Between these extremes it seems to me is a place for real theological dialogue between Christians and Muslims.

But more importantly the events at the Hajj remind us of an urgent inter-religious dialogue about the limits of responsibility assumed by those with whom we enter into agreements, whatever their religion.

I still remember the two most dangerous automobile rides of my life, both with highly skilled but utterly reckless Muslim drivers in Malaysia and Indonesia respectively. Passing on blind curves, passing on the right, going far beyond the speed limit and the capacity of the road. And both drivers, when rebuked for this behavior, offered the same response, a common Malay/Indonesian Muslim response: “God sets the limits on human life.” Meaning that because God has predetermined the day and hour of everyone’s death it doesn’t matter whether you are in a car or lying in bed.
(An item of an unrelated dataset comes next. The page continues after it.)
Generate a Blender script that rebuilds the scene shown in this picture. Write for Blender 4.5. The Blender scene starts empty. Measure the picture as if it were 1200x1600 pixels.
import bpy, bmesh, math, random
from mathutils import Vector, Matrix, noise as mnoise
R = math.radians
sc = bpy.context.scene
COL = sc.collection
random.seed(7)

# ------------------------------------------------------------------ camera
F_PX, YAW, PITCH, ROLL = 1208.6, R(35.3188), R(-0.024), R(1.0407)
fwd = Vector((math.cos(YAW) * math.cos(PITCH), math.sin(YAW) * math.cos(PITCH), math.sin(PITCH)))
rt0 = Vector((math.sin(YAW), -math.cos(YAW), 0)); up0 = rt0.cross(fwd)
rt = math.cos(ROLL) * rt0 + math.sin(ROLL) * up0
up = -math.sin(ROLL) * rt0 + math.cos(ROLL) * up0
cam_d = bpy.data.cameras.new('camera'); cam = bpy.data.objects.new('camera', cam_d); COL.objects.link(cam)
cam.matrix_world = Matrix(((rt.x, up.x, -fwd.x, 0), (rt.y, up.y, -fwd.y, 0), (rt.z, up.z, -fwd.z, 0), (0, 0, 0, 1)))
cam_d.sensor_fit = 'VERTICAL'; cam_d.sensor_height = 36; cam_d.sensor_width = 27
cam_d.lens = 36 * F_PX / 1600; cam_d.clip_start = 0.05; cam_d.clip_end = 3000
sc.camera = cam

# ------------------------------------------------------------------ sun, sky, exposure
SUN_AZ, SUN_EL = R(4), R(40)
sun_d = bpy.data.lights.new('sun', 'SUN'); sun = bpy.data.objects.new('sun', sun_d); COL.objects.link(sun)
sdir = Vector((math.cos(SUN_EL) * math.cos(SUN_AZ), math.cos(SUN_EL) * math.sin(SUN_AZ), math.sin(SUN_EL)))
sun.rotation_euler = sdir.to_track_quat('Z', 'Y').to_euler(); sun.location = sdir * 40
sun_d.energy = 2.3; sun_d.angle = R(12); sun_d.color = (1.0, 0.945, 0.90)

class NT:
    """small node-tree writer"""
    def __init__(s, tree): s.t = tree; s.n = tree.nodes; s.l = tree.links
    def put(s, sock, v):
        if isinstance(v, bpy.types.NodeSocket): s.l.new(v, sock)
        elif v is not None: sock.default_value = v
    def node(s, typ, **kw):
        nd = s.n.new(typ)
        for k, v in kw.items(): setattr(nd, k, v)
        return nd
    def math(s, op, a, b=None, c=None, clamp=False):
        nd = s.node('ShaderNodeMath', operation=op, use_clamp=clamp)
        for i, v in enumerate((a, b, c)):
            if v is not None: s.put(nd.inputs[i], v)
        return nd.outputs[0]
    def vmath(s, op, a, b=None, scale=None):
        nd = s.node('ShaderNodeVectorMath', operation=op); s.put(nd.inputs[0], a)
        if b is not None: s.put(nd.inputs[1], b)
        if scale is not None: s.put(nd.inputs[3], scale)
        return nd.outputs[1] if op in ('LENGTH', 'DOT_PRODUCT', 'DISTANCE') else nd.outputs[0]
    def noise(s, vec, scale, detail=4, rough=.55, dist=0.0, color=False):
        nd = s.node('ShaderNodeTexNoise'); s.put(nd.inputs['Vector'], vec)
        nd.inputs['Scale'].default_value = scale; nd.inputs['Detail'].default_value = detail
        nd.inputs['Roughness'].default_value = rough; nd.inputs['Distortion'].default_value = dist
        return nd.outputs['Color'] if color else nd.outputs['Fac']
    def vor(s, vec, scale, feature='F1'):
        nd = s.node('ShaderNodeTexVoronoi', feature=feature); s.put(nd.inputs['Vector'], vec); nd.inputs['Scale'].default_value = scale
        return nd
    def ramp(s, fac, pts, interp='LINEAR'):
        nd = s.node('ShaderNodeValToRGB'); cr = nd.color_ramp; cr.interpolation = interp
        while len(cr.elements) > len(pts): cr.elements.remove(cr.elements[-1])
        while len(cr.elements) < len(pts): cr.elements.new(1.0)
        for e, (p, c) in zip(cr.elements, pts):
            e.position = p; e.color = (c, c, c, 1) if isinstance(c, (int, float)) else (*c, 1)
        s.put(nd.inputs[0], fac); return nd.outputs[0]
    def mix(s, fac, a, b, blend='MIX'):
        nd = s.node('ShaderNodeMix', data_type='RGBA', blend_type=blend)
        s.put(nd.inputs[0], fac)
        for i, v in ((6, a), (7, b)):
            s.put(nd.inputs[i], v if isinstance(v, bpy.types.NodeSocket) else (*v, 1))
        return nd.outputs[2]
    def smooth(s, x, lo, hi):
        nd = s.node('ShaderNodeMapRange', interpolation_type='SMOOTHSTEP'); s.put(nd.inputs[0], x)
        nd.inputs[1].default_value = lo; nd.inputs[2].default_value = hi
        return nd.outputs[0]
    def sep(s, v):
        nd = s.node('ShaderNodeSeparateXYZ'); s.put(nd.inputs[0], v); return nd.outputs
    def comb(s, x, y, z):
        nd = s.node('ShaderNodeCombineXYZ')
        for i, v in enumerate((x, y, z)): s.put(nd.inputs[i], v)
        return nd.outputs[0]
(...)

When it is your time you are going to die. If it isn’t your time then you aren’t.

Which isn’t that different from a kind of Christian fatalism that runs deep in parts of American culture, and is documented as a serious factor in substance abuse and unhealthy lifestyles. http://www.ncbi.nlm.nih.gov/pmc/articles/PMC1779288/http://www.ncbi.nlm.nih.gov/pmc/articles/PMC1779288/. Or for that matter the role that Premillenialist Christian views play in denial of human responsibility for climate change and its mitigation by politicians like Ted Cruz (and decades earlier interior secretary James Watt.)

Because in the case of the Hajj calamities, problems of substance abuse, and even distortions of public policy belief in God’s complete control of the future has led to tragedy. So it seems fair that we all ask that if your religion teaches you that you have no moral responsibility for the lives of people who entrust themselves to your care, those who do business with you need to know “buyer beware.”